Заслуживает внимания характерный разрыв в европейском фольклоре между особой условной сказочной мифологией и бытующими суевериями, отразившимися в быличках. С этим связано и откровенное признание вымысла в волшебной сказке, в отличие и от европейской былички, и от первобытной сказки-мифа. Эта установка на вымысел формализуется в зачинах (указание на неопределенное место и время) и в концовках (указание на небылицу через категорию невозможного). Зачины и концовки классической волшебной сказки полярно противоположны восходящим к мифу инициальным и финальным формулам первобытной (синкретической) сказки.
Сказочная поэтизация мифологии захватывает не только образы мифических существ (типичные для сказки Баба-яга, Змей, Кащей и т. п.), но и магические превращения и колдовские действия. Успех и неуспех героя являются не прямым следствием соблюдения магических предписаний и шаманского искуса, родственных или брачных связей с духами, а результатом благоволения чудесных сил в результате соблюдения определенных, довольно отвлеченных правил поведения или непосредственного проявления доброты к чудесным лицам и предметам. Чудесные помощники и предметы, взяв героя под защиту, в известной мере действуют вместо него.

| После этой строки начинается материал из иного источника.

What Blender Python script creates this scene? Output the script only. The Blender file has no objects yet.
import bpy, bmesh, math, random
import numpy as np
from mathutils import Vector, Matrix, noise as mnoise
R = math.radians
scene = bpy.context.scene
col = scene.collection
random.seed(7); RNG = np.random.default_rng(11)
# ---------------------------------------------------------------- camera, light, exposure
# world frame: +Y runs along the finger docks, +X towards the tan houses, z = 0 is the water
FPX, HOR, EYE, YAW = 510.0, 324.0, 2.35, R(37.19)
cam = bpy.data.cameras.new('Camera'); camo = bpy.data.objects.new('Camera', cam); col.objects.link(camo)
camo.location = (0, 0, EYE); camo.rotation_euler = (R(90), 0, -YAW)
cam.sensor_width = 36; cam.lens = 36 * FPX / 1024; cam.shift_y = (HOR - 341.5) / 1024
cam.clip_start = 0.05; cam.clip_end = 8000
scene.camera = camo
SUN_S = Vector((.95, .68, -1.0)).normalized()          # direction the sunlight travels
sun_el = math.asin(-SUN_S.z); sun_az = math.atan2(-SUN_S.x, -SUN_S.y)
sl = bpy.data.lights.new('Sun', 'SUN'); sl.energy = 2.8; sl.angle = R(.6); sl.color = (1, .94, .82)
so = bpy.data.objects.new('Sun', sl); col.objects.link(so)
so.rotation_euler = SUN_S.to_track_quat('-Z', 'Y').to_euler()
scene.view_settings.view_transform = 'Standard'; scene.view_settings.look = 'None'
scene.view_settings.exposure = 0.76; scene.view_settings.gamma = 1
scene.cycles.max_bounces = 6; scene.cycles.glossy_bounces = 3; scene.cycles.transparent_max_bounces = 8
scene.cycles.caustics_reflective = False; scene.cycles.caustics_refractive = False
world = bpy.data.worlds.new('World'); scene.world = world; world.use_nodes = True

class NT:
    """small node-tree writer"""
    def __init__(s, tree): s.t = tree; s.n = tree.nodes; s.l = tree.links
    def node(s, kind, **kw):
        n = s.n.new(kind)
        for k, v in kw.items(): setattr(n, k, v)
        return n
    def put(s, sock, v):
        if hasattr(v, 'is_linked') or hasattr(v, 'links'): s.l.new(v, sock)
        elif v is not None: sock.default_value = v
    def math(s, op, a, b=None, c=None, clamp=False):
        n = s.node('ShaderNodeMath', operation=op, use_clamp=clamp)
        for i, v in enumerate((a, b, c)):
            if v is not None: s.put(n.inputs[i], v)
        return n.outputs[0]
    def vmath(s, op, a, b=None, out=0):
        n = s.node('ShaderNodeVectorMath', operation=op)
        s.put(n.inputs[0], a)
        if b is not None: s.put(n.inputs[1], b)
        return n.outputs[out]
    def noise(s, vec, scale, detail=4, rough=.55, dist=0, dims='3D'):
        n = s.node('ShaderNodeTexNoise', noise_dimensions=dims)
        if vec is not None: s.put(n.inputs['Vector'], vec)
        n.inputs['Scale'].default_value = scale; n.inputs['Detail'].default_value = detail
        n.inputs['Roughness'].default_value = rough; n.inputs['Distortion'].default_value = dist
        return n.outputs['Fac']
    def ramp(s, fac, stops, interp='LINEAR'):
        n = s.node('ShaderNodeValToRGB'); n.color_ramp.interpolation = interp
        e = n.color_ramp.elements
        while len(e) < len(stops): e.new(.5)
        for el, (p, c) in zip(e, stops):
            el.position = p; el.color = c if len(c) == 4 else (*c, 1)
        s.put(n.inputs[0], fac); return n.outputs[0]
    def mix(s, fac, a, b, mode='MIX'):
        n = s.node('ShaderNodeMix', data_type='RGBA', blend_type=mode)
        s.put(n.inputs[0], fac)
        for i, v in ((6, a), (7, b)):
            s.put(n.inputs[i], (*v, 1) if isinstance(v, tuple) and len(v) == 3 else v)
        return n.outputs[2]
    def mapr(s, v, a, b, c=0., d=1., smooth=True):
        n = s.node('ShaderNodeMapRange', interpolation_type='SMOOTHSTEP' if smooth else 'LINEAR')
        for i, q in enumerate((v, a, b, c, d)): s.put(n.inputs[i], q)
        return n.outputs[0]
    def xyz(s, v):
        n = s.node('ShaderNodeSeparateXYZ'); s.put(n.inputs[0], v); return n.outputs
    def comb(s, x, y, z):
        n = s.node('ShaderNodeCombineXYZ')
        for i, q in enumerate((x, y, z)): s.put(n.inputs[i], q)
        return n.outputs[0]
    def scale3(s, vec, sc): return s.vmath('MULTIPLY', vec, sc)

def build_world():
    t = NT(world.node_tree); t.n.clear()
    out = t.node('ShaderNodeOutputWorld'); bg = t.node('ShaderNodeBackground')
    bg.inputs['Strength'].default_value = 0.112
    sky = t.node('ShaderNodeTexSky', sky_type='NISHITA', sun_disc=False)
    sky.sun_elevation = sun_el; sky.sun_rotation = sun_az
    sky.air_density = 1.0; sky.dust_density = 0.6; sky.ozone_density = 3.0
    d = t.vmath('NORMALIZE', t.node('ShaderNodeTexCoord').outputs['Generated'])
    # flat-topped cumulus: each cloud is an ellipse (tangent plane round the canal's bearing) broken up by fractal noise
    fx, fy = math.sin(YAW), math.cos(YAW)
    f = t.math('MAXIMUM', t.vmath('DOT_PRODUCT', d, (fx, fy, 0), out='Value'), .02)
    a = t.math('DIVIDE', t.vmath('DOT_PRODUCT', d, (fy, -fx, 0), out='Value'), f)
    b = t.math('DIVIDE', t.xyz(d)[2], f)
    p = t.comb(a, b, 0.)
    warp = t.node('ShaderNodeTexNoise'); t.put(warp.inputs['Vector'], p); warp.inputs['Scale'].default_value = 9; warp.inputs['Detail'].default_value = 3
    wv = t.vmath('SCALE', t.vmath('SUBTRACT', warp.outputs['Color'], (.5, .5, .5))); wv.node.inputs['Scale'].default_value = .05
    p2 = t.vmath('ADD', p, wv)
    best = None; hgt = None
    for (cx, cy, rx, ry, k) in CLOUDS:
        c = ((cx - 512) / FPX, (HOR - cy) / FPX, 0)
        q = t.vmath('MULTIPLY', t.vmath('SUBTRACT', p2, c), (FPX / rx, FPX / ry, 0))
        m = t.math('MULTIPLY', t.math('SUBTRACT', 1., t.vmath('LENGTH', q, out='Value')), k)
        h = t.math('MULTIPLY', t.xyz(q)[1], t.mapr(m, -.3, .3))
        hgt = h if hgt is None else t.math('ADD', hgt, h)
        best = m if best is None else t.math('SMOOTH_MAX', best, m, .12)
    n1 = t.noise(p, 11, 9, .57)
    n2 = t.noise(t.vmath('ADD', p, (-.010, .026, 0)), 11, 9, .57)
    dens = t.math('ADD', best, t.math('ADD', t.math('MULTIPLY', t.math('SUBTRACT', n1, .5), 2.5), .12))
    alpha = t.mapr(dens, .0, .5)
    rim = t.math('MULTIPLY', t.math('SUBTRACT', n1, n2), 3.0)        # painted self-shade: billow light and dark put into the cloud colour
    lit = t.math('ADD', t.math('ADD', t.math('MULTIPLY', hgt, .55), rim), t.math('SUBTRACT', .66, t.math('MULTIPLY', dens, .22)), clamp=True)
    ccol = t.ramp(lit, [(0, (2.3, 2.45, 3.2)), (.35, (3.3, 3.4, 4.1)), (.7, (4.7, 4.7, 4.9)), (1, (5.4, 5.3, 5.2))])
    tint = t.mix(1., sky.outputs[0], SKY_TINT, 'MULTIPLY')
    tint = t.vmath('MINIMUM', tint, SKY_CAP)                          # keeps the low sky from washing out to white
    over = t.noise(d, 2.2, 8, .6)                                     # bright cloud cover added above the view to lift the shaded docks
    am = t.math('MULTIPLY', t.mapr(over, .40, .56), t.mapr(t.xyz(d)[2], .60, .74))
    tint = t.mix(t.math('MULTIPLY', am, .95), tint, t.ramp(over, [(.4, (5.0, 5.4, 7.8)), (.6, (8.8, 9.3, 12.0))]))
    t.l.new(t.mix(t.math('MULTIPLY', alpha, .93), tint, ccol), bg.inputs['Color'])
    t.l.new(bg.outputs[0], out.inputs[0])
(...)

Соответственно возникают структурные различия между первобытно-синкретической сказкой и классической волшебной. Структура архаической мифологической сказки выступает как некая метаструктура по отношению к собственно волшебной. В архаической сказке цепь приобретений и потерь может состоять из неопределенного числа звеньев и положительный, счастливый финал (приобретение), хотя и встречается чаще, чем несчастный (потеря), но он не обязателен. Все звенья более или менее равноправны. В классической волшебной сказке складывается жесткая иерархическая структура из двух или чаще трех испытаний героя.
Первое испытание (предварительное — проверка поведения, знания правил), ведущее к получению чудесного средства, является ступенькой к основному, заключающему главный подвиг — ликвидацию беды-недостачи. Третью ступень иногда составляет дополнительное испытание на идентификацию (выясняется, кто совершил подвиг, после чего следует посрамление соперников и самозванцев). Обязательный счастливый финал, как правило, заключает женитьбу на царевне и получение полцарства.
До сих пор речь шла о морфологии сказки на сюжетном уровне. Вопросы исторической поэтики и стилистики сказки, стилевые особенности повествовательного фольклора в архаических обществах изучены крайне недостаточно.
Интересные результаты исследования стиля на примере фольклора чинуков даны в монографии Мелвилла Джэкобса «Содержание и стиль одной устной литературы» (1959). Джэкобс всячески подчеркивает театральные элементы в исполнении сказок у чинуков. Стилистическиеособенности мифов и сказок те же самые, но мифы более отшлифованы, обязательно содержат зачины и концовки. Зачин включает указание имени и места жительства героя, иногда упоминание его родичей. Признаком мифа является добавление: «Не знаю, как давно...» — намек на обращение к мифическим временам. Концовка включает формулу «теперь расстанемся» (подразумевается — с действующими лицами мифического времени); сообщается, кто из действующих лиц в кого или во что превратился (в звезды, зверей и т. д.).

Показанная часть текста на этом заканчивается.